Cyclists throng it in good weather, when it becomes a quick, scenic, fitness-generating connection between the suburbs and the lake. We had it mostly to ourselves, apart from some shivering mallards along the bank and the commuters racing by on the Don Valley Parkway. The Don isn't a beautiful river by any means, except for connoisseurs of industrial unchic who get a melancholy twang from the straight-arrow channelling imposed by a previous generation of urban planners who regarded nature as messy and unpredictable. But any water walk is bound to be evocative, and even if the Don path hadn't been a convenient shortcut to where we were heading next, we would have savoured the odd juxtaposition of moody riverbank trees and a Mercedes/Smart Car dealership.
At Queen Street (noting the old-timey bridge clock), we turned back toward the centre of the city, now almost officially downtown. Corktown (as in Ireland) was an impoverished and neglected neighbourhood not so long ago, and in Toronto that's actually a good thing – nobody got around to ruining it in order to build the next generation of parking lots, which means we still got to savour not just the magnificently zany Italian renaissance façade of St. Paul's Church on Power Street but the working-class cottages on the tiny side streets that once supplied its parishioners, down-to-earth Little Trinity Church from 1843 (built for those who couldn't afford the pew rents at the loftier Anglican cathedral – so Toronto), and the humble little brick building on Trinity Street that was Toronto's first free school and is almost as old as the city itself.

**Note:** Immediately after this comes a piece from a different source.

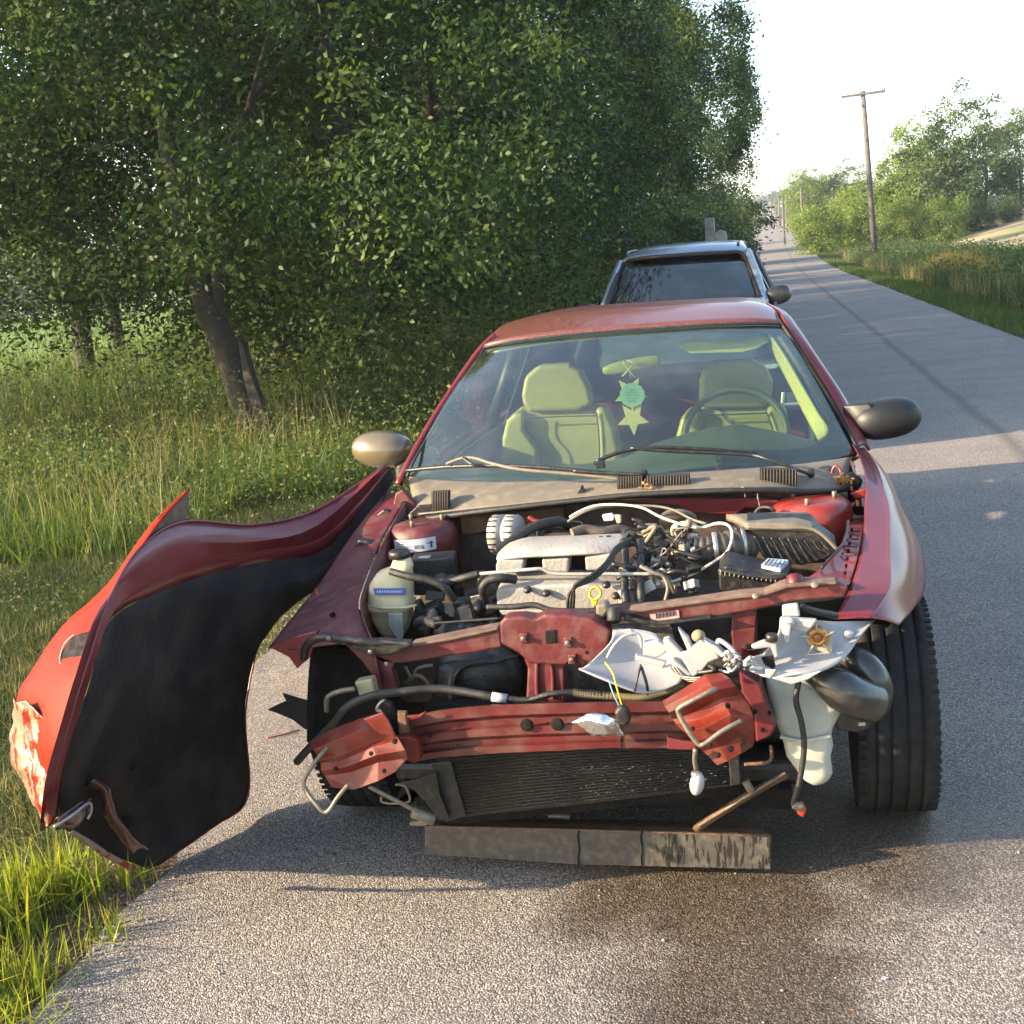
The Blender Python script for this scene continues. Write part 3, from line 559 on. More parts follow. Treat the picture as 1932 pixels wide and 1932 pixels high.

Walking is easy, but history is hard. We were wearing out, and no longer making good speed as we stopped to stare. We took refuge in chef Jamie Kennedy's secretive Gilead Café, where I bought souvenir head cheese and pork rillettes while Liz nibbled on a restorative granola square. From there we side-streeted down to the Distillery, a Victorian cityscape of old whisky warehouses that now offers such modern-life panaceas as lait-cru Quebec cheeses (at A Taste of Quebec) and the incomparable hot chocolate “shots” found at Soma – Greek for “body,” but also the drug that induces a state of benevolent well-being in Brave New World.
We were there. And yet not there, for after a second shot of the dark molten stuff we still had to work our way to the urban walker's place of salvation, the lifeline for the sore of foot and weak of spirit. The King subway stop was the answer to our suddenly desperate prayers, and was now just a few blocks away. But before we could finish our walk, we had to stop at St. James Cathedral.
For me, a non-believer in the strictest sense of the term, it's an essential pause on a central Toronto walk, and I can't explain why, except to say that I always feel like I'm a part of the city's history when I'm here among the flags and the plaques in this high-arching space.
“It's closing time,” the sacristan announced just as we came through the door, seeking a little easy refuge. But there was still an opportunity for one more moment of perfect Torontoness: As we were being ushered out into the night, the huge sounds of the church organ filled the air, and suddenly our winter felt much warmer.